Friday, 19 July 2019

2019: 30 Years of Sixty Five Thousand by Bangarra

30 Years of Sixty-Five Thousand:
Unaipon – Choreographer: Frances Rings
Stamping Ground – Choreographer: Jiří Kylián
To Make Fire – Choreographers: Stephen Page and Elma Kris

Bangarra Dance Theatre – Artistic Director Stephen Page – at Canberra Theatre Centre, July 18-20, 2019.

Reviewed by Frank McKone
July 18








Bangarra has made a celebration of their first thirty years into an inspiring work in three parts.  Stephen Page makes two crucial points, quoted by Andrew Brown (Canberra Times 19 July 2019):  “…we’re not art for art’s sake”; “we wanted to have strong pieces that show the spirit of character of the company.”

And what a positive spirit that is in these young First Australians, going forward, in the context of the political culture of our ‘elders’ among Second Australians going backwards.  Bangarra’s work is art for all our sakes,  demonstrating and engaging us in an ancient ideal – unity in diversity.

We explore the philosophical thoughts of David Unaipon of the Ngarrindjeri people.  Featured on our $50 note, son of James and Nymbulda Ngunaitponi (Anglicised as Unaipon), born at Macleay Point near Tailem Bend on the Murray River as it turns towards the Coorong, in 1872, Unaipon was the antithesis of the common belief among colonial Australians that the Aboriginal race would soon die out.  He treated his traditional religious beliefs as equivalent to the Christianity of his mission education, saying "...in Christ Jesus colour and racial distinctions disappear..."; he was a ‘deputationer’ for the Aborigines’ Friends’ Association, set up in South Australia in 1858 and still active until 2001, seeking self-determination for his people; and continued to work on his inventions, especially of devices based on centrifugal rotary motion, until his death in 1967. 

In dance, Unaipon’s words and the sounds of both his mechanical and bush environments provide the spirit of movement integrating the old and the new, the traditional style with modern, representing the reconciliation of cultures that his life was all about.

This work is Part One of a great work in three parts.  It introduces us to unity in practice, though if we know the detail we can find at https://en.wikipedia.org/wiki/David_Unaipon , we should remember that he was never able to afford to get any of his provisional patents fully patented, so never received financial return even for his main invention which became “the basis of modern mechanical sheep shears” from 1910.

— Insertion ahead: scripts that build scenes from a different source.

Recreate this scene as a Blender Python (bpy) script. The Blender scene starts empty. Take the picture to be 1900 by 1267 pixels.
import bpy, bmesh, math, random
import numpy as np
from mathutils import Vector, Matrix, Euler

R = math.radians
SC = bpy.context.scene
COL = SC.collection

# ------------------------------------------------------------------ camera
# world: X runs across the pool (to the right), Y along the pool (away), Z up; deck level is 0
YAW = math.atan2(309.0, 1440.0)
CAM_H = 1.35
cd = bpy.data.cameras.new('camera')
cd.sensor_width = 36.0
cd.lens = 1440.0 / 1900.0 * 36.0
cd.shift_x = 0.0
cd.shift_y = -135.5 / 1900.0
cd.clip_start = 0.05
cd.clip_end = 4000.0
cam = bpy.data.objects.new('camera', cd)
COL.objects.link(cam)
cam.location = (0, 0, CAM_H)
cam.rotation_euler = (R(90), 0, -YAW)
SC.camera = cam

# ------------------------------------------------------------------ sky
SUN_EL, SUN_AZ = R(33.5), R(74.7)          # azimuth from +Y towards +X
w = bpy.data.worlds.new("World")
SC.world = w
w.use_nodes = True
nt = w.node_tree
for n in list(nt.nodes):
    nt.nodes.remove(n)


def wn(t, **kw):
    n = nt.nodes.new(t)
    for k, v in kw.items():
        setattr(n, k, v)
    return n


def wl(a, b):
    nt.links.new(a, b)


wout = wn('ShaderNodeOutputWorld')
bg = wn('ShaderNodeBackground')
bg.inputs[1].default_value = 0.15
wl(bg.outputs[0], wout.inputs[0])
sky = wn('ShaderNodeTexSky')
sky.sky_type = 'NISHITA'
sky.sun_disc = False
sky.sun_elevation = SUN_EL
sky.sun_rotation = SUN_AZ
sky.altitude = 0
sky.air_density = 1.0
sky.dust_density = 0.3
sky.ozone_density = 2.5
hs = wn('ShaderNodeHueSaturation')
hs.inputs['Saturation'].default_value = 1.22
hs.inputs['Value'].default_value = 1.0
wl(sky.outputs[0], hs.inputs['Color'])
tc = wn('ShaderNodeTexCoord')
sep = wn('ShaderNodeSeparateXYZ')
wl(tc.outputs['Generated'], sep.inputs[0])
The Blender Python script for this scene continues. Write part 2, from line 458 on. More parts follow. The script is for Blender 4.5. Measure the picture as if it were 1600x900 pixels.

Part Two, Stamping Ground, takes us to Groote Eylandt, the big island ironically named by the Dutchman Abel Tasman 375 years ago in 1644.  The irony is that Jiří Kylián, though not Dutch himself, visited the Warnindhilyagwa people in 1980, observed their dancing, made a video – part of which we viewed to introduce Stamping Ground – and then made his own dance with the Nederlands Danstheater.  He made it clear his work was not imitative because that would be to appropriate dance that belonged to the Warnindhilyagwa.  He was so affected – ‘overwhelmed’ he said – by their dance that he created his own from his inspiration in response.  This work was first performed in Europe in 1983. 

Now it is the first work by a non-Indigenous choreographer presented by Bangarra’s all-Indigenous company. This has taken Bangarra to a new stage of its spiritual life, linking together through Kylián the oldest continuing culture in the world with, we could say, the youngest – 65,000 years old (might be still contentious but certainly 50,000) with, we might say, 400 back to Tasman, or 2500 back to the time of Ancient Greek theatre.

The performance of Stamping Ground was fascinating for the quality of the dancing, but as well to see the differences between and the points of blending with the traditional dance movements we had seen in the video as the Bangarra dancers took hold of modern European culture.

Then Part Three, To Make Fire, put together as an ongoing story of ‘memorable moments’ from Bangarra’s performing history covering many cultures from different parts of the country. Beginning with scenes from Mathinna of the adoption in Tasmania of the young girl Lowreene by the Governor John Franklin and his wife Jane in 1837 (Muttonbird, People, Adoption), the story moved to the Torres Strait Islands people and their spirits for the four winds Zey, Kuki, Naygay and SagerClan provided a conclusion with aspects of cultural life now in Dots, Wiradjuri, Young Man, Promise, and the full company performing Hope.

One might imagine such an apparently disparate array of episodes might seem disjointed, but absolutely not so.  Stephen Page has made a new work out of old, a work which is art in its own right, yet is not art just for art’s sake; a work with tremendous spirit, positive promise and hope. 

Bangarra looks forward, never backward – and I can only hope that now that we have significant Indigenous people in the Australian Parliament – Minister for Indigenous Australians, Ken Wyatt, Shadow Minister Linda Burney and Senator Patrick Dodson – that the cultural strength of Bangarra becomes the underpinning it deserves to be for reconciliation and full recognition of the First Peoples of Australia by the Second and the many more recent Peoples, including me, who make up my country today.